Читаем Русская современная драматургия. Учебное пособие полностью

Проблема чеховского влияния на русскую драматургию и театр существует уже столетие, со времени признания Чехова драматургом-новатором, создателем «совершенно оригинального типа пьесы» (М. Горький). Большая заслуга в постижении этого феномена принадлежала К. С. Станиславскому и В. И. Немировичу-Данченко. Работе МХТ над «Чайкой» предшествовал процесс тончайшего, «ювелирного» анализа текста, стремление проникнуть в тайну чеховского драматургического письма. Об этом свидетельствует режиссерская экспликация «Чайки» (см. «Режиссерские экземпляры К. С. Станиславского». Т. 2. М., 1981), а также глубокие обобщения, выводы, которыми Станиславский делится в книге «Моя жизнь в искусстве», связывая с чеховской драмой линию «интуиции и чувства» в истории МХТ. В. И. Немирович-Данченко до переговоров с Чеховым о постановке «Чайки» утверждал, что играть Чехова невозможно без того, чтобы «освободиться от заскорузлых наслоений сценической рутины, вернуть себе живую психологию и простую речь, рассматривать жизнь… через окружающую нас обыденщину, отыскивать театральность… в скрытом внутреннем психологическом движении» (Московский художественный театр. Пьесы Чехова. 1914. С. 1).
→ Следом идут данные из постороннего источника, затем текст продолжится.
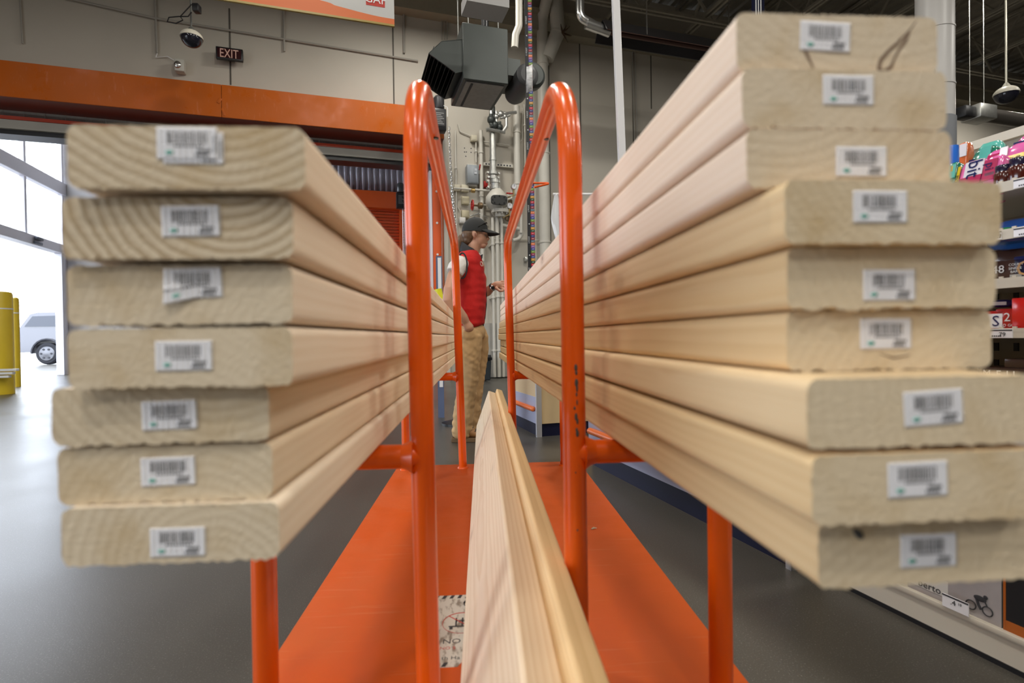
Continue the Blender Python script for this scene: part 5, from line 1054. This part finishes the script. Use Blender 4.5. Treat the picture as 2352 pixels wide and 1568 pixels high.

В чеховских пьесах его прежде всего потрясло максимальное приближение к правде жизни, внешняя будничность, принципиальное отсутствие эффектных картин и героев и при этом огромная философская глубина, знаменитое «подводное течение». Об этом прежде всего вспоминают, когда исследуют драматургию Чехова «зрелого периода». И в большинстве работ, написанных о традициях Чехова, скажем, в советской драматургии, акцент делается на этом же чеховском гениальном сочетании внешнего жизненного правдоподобия с обобщенно-поэтической структурой его пьес, на подтексте, «глубоких залежах» (Станиславский), на таинственных приемах создания чеховского настроения, на его «сверхреализме», отточенном до символа, и так далее. На основании этого главного своеобразия пьес Чехова с его именем связывается в советской драматургии творчество А. Арбузова, В. Розова, А. Володина, А. Вампилова, драматургов «новой волны» 70—80-х годов. Одним словом, в истории современной драматургии «чеховская ветвь» животворна и чаше всего связывается с модификацией жанра социально-психологической драмы. Но Чехов неисчерпаем, и новое время открывает новые грани его драматургического новаторства.

У нынешних молодых драматургов к Чехову отношение не однозначное. В их творчестве можно ощутить и «отторжение», и «притяжение». Так, довольно часто, по крайней мере на словах, создатели «новой драмы» конца XX столетия открыто не принимают того Чехова, чьи герои «обедают, просто обедают», «носят свои пиджаки», «а между тем…». Иногда открыто заявляется, что Чехов скучен, пройденный этап. Почему же тогда в атмосфере современной драматургии Чехов постоянно напоминает о себе и в названиях, и в пародийном проигрывании знакомых ситуаций, в почти буквальном цитировании? Чехов «витает» в пространстве новой драматургии. «Три девушки в голубом» Л. Петрушевской, «Чайка спела…» Н. Коляды, «Вишневый садик» А. Слаповского… «Порхают» хрестоматийные фразы, часто поданные в снижающем их пафос ироническом контексте. Темный Ангел, условный мистический персонаж пьесы Л. Разумовской «Домой!..» уговаривает грешницу Жанну найти успокоение в самоубийстве:

Ангел. Дай мне руку. Я помогу тебе подняться на крышу… И мы полетим (Чуть-чуть язвитильно). И ты увидишь небо в алмазах.

Жанна. Небо в алмазах… Где то я это слыхала…

Ангел. Люди так много сочиняют сказок[116].

В пьесе «Оборванец» М. Угарова о перегоревшей лампочке сказано: «Тонкая провисшая спиралька, которая давно уже устала, вновь становится серой и безразличной, она блаженно провисает. Она отдохнет, она отдохнет…». А заклинания чеховских сестер Прозоровых «В Москву! В Москву» на разные лады, как правило, насмешливо обыгрываются в самых несоответствующих ситуациях.